Remove the chance-coïncidences, and we have the twist of a mill whose vanes turn against the wind. Interesting; but what, exactly, powered the mill? The Black Pirate was supposedly active in the last half of the 16th Century. That pretty much rules-out anything but wind, gravitation (as with water), and animals. I'm not sure that a plausible explanation could be generated, but doing so might have made the story praiseworthy.
Instead, essentially, the story has a MacGuffin, but it doesn't have a Cary Grant.
I just assumed the mill had a hidden water wheel.
With the Black Pirate and Justin riding off on horses, I wonder if they were thinking of continuing the feature in All American Western?
Darci, water power is not impossible, but when water power were available, why would windmills have been built?
Daniel, that's a good question. At first glance, I thought there was only one mill.

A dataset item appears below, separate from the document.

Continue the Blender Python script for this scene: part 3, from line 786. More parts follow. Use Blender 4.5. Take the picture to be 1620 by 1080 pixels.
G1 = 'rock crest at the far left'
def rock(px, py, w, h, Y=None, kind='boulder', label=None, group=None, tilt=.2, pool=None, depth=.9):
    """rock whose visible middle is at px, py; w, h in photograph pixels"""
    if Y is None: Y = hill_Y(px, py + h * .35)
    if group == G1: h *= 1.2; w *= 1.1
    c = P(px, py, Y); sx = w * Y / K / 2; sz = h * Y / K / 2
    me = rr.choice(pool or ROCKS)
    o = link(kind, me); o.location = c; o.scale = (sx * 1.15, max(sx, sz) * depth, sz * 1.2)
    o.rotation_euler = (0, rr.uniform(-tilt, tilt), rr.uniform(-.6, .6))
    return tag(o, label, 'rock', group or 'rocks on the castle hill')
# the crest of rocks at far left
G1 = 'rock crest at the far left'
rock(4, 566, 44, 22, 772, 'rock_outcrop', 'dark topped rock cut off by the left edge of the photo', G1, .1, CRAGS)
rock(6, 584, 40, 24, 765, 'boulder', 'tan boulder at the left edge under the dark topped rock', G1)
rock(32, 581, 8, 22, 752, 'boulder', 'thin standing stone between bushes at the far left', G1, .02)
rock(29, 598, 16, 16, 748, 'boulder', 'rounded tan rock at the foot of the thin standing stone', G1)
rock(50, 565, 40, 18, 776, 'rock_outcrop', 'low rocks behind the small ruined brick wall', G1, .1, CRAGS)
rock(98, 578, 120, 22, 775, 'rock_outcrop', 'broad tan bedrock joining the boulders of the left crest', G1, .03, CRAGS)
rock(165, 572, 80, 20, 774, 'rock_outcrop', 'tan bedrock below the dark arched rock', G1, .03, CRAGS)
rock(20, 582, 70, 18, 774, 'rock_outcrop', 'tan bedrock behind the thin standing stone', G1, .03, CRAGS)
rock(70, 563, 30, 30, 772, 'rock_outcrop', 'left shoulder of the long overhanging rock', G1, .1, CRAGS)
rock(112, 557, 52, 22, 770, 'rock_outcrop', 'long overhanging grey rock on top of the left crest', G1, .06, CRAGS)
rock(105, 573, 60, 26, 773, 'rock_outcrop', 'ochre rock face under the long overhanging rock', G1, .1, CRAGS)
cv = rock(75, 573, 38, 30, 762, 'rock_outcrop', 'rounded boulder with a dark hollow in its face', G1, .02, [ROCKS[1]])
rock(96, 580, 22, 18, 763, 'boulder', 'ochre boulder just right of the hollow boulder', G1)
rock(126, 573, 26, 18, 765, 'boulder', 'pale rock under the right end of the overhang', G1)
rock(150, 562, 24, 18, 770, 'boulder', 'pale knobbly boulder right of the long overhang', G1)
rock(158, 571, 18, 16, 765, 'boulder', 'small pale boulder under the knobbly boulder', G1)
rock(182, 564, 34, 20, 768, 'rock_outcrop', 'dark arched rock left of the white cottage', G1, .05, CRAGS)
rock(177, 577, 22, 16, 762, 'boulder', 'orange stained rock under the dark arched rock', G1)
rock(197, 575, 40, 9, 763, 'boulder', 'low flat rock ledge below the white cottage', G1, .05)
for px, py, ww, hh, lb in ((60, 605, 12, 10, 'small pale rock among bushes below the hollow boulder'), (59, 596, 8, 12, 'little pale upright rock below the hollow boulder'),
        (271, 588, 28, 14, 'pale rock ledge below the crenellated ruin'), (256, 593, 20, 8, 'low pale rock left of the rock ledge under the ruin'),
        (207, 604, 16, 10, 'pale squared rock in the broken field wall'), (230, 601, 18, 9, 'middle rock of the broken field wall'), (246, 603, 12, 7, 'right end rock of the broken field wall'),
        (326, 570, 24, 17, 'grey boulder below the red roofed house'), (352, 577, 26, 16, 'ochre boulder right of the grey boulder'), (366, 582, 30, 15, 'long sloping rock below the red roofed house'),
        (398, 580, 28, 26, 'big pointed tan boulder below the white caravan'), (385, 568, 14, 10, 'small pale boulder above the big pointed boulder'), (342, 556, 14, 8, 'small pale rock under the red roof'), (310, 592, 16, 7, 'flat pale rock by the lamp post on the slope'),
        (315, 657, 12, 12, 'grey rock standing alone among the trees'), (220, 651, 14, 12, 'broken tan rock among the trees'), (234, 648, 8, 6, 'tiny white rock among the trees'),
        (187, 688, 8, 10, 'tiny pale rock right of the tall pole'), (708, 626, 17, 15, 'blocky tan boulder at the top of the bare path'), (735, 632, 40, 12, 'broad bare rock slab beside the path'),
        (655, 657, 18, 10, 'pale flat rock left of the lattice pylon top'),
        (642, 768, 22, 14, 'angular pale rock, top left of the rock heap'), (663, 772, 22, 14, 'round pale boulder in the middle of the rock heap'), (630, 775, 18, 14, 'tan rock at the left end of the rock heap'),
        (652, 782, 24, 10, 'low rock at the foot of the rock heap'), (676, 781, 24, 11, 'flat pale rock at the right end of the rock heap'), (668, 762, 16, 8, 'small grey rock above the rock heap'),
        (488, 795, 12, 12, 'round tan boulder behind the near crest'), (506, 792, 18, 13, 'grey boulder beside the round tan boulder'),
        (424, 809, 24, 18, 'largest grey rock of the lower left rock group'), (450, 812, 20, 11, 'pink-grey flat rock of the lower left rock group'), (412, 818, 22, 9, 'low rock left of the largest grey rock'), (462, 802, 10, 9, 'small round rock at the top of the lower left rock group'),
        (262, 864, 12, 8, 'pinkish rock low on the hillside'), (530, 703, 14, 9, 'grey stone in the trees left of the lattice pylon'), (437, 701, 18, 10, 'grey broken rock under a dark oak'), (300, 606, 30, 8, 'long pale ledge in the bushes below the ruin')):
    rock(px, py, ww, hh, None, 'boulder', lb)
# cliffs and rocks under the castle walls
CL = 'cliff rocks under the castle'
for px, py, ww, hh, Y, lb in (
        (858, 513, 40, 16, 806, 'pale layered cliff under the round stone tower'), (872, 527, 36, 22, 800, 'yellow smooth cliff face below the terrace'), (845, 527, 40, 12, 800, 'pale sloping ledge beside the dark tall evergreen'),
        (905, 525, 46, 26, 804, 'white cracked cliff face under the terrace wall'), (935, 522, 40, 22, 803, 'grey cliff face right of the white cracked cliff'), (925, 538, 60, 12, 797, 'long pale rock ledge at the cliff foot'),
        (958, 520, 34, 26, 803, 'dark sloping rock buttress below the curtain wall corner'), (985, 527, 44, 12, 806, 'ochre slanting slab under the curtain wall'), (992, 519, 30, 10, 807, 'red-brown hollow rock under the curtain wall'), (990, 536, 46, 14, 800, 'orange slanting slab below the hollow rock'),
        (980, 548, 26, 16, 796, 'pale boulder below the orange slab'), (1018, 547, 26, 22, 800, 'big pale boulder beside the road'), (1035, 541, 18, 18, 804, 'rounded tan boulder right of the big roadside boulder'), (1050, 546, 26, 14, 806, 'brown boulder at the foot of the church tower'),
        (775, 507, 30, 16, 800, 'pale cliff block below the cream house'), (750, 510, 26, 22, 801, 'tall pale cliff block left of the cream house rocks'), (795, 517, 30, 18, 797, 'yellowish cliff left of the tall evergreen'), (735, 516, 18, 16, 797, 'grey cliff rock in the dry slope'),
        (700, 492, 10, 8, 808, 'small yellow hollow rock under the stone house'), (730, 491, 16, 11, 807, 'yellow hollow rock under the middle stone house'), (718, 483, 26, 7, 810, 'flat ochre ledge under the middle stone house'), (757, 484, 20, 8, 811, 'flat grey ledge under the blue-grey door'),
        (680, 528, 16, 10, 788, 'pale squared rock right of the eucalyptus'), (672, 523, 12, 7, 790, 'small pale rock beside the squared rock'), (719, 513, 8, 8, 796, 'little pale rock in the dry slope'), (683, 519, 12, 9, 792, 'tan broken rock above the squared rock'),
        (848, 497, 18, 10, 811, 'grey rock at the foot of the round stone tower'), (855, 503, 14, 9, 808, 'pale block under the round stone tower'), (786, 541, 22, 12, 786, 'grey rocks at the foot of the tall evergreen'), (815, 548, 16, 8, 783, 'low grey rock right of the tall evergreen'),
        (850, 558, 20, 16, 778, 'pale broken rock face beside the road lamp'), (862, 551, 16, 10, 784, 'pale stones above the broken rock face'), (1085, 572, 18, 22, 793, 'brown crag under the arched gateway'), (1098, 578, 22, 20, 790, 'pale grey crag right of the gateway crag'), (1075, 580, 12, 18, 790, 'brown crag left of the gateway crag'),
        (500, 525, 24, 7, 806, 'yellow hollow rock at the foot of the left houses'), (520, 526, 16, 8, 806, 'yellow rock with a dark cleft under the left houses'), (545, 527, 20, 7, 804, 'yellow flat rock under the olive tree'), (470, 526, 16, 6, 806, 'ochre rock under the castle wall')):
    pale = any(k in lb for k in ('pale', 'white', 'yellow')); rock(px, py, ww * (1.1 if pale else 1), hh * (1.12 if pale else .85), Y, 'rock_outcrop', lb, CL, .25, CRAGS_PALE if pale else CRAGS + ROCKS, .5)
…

In that case, the explanation might be that water power for always available but not plentiful, whereas wind power was intermittent but more powerful. However, the splash page shows there was at least one more mill. Continuing with the same thought, perhaps the first mills were wind-powered only and proved to be unreliable. This mill, the most recently-built, tried adding a backup power supply. Apparently it wasn't effective, otherwise the villagers would have known about it. How's that for an explanation? (I don't know why the builder would ever have wanted to run the mill backward?)
Did real mills ever use a capstan or windlass as a backup?
Also, anyone able to place Ashenden?